La crise économique aura-t-elle raison du commerce équitable ?
Depuis le début des années 2000, le commerce équitable a le vent en poupe, notamment avec l’arrivée de ses produits labellisés dans les linéaires de la grande distribution, longtemps évitée par les Max Havelaar, Artisans du monde, Minga et consorts (lire notre encadré ci-dessous). En France, les ventes de produits Max Havelaar (88% du marché) ont grimpé de 22% à 256 millions d’euros en 2008, contre moins de 10 millions en 2000. Aujourd’hui, 80% des Français connaissent la démarche équitable, contre 10% il y a neuf ans.
Mais 2009 s’annonce plus morose. Chez le label leader de ce marché, l’on s’attend à un ralentissement de la croissance cette année, ce qui serait une première depuis dix ans. "Avec la crise, les gens font particulièrement attention à leur bourse or, les produits équitables sont plus chers que les autres produits", reconnaît Laurent Levard, directeur d’Artisans du monde. Les prix des produits équitables peuvent en effet dépasser de 25% ceux des circuits traditionnels.
Aussi, la neuvième édition de la Quinzaine vient justement rappeler les bases de cette démarche : mieux rémunérer les producteurs grâce à un prix minimum garanti, qui se répercute sur les produits devenant plus chers par rapport à la moyenne du marché. Des expositions, conférences, témoignages d’agriculteurs et dégustations de produits sont organisés pendant deux semaines dans les grandes villes de France, dont Paris.
Le commerce équitable a vu le jour au lendemain de la deuxième guerre mondiale, grâce à des mouvements religieux. En France, c’est l’Abbé Pierre qui a lancé le mouvement dans les années 70.
Moraliser le marché, rassurer le consommateur
Longtemps réservés à des circuits de distribution "parallèles" (marchés, boutiques spécialisées), les produits équitables ont fait leur apparition au supermarché dans les années 80. Depuis quelques années, les grandes enseignes vendent même du café, du chocolat ou du jus de fruit équitables sous des marques de distributeurs. Une démarche que fustige Laurent Levard, pour qui "la grande distribution utilise le commerce équitable pour dire qu’elle a un comportement citoyen", alors qu’elle "continue à avoir des comportements inéquitables sur 99% de son chiffre d’affaires" - hyper et supermarchés ont totalisé 63% des ventes de produits équitables en 2007, ndlr.

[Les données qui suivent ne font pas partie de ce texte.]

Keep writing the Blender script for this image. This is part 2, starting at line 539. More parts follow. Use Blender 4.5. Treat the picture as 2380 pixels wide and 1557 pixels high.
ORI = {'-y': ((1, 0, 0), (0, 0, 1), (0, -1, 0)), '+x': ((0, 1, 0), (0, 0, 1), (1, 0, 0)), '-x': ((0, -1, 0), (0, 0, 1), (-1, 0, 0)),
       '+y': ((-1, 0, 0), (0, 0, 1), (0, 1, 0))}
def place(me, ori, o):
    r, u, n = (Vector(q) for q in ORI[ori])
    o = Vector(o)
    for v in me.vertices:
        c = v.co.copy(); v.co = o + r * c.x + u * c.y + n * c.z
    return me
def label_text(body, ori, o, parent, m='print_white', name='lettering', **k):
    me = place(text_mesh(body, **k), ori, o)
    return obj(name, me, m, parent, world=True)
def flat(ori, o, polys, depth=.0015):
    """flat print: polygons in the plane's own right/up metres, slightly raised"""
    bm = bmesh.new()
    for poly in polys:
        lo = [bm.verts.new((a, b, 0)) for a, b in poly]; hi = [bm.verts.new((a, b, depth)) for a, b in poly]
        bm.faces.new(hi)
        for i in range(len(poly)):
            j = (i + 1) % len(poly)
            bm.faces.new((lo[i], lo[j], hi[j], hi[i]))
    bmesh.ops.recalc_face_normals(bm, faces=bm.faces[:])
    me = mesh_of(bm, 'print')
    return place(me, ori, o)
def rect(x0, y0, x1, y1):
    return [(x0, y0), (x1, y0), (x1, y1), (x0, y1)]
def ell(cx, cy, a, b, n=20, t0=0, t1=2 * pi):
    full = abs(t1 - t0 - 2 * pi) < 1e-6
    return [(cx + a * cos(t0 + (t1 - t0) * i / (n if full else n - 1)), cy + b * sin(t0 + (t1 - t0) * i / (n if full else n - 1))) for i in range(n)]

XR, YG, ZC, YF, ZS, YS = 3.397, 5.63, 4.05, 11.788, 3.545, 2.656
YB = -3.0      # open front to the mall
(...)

Un groupe de travail va se réunir rapidement, sous l’égide du secrétariat d’Etat chargé du Commerce, afin d’établir des critères clairs de reconnaissance des organismes labellisant les produits du commerce équitable. Histoire de moraliser ce marché émergeant, mais aussi de rassurer le consommateur et de l’inciter à poursuivre dans sa démarche de générosité à l’égard des paysans et artisans du sud. Pour que la démarche philanthropique ne soit pas sacrifiée sur l'autel de la crise.